The $30 million grant will establish the Maine Home Performance Fund. Maine Congresswoman Chellie Pingree says the program will allow homeowners to borrow money for energy efficiency improvements and then roll those loan payments into their property taxes. The loan stays with the home if it is sold.
Pingree says many homeowners hesitate to borrow money to make energy efficiency improvements because they don't know if they'll own the house long enough to recover their investment. By attaching the loan to the property, that won't be a concern.
John Brautigam, Energy Programs Director for Efficiency Maine, says efforts to implement the grant are underway. "We're going to set up the procedures and standards for participation," he says. "It's going to be through municipalities that are going to working with our office, and we're going to hope to do this as quickly as possible so people can take advantage of this before the next heating season, but it will take some time."
At the Maine Municipal Assoication, Geoff Herman says communities will have to pass ordinances to allow the loans to be rolled into property taxes. He says those efforts have been assisted by a bill passed earlier this year by the Maine Legislature and that communities are always looking for more ways to reduce energy consumption.
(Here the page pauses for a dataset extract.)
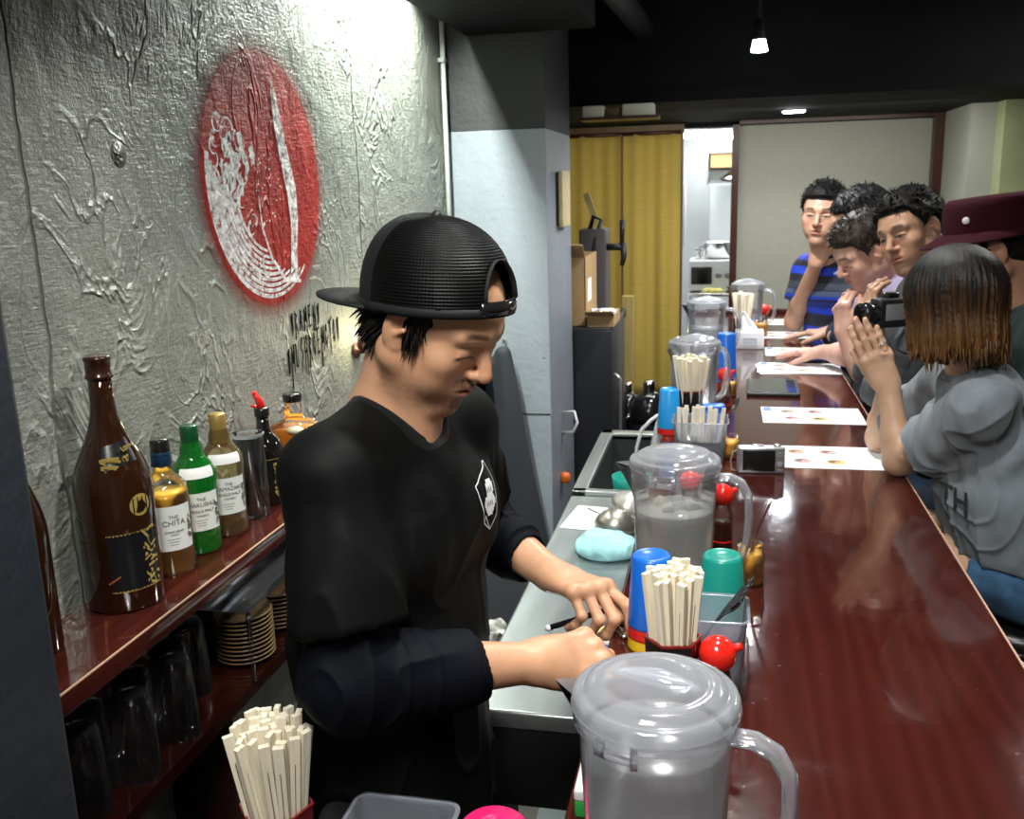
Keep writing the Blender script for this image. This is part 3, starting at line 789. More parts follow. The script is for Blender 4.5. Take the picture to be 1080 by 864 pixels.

"As we're going out on the road now and talking to groups of municipal officials in various regional settings and we talk about this bill, there's quite a lot of interest expressed in it -- the nature of Maine's housing stock, the sort of inability to get what municipal folks feel is an adequate amount of resources into these types of programs," he says. "I mean, we'll note that the bond issue that just passed had a $12 million component for weatherization which got pulled out at the last minute."
While Bruatigam and Farmer expressed hopes that the state would also see an uptick in the expansion of so-called green jobs related to energy conservation, John Dorrer, director of the state's Center for Workforce Research for the state Department of Labor, says experience tends to indicate that it's the high cost of fuel, rather than the availability of energy programs, that spurs Mainers to weatherize.
At least that was what he saw when fuel prices spiked two years ago. "Once that price of home heating oil and gasoline dropped back down to $2.50, $2.70, $2.80, it caused people to sort of slow down in making those kinds of changes and innovations," he says. "So it just goes to show you how much the price of oil, gasoline, home heating oil, affects people's behavior, and that's going to have some impact, obviously, on the jobs numbers and on the demand for doing these kinds of activities."
Maine was targeted for the program because it has some of oldest housing units in the country and is situated in one of coldest climates.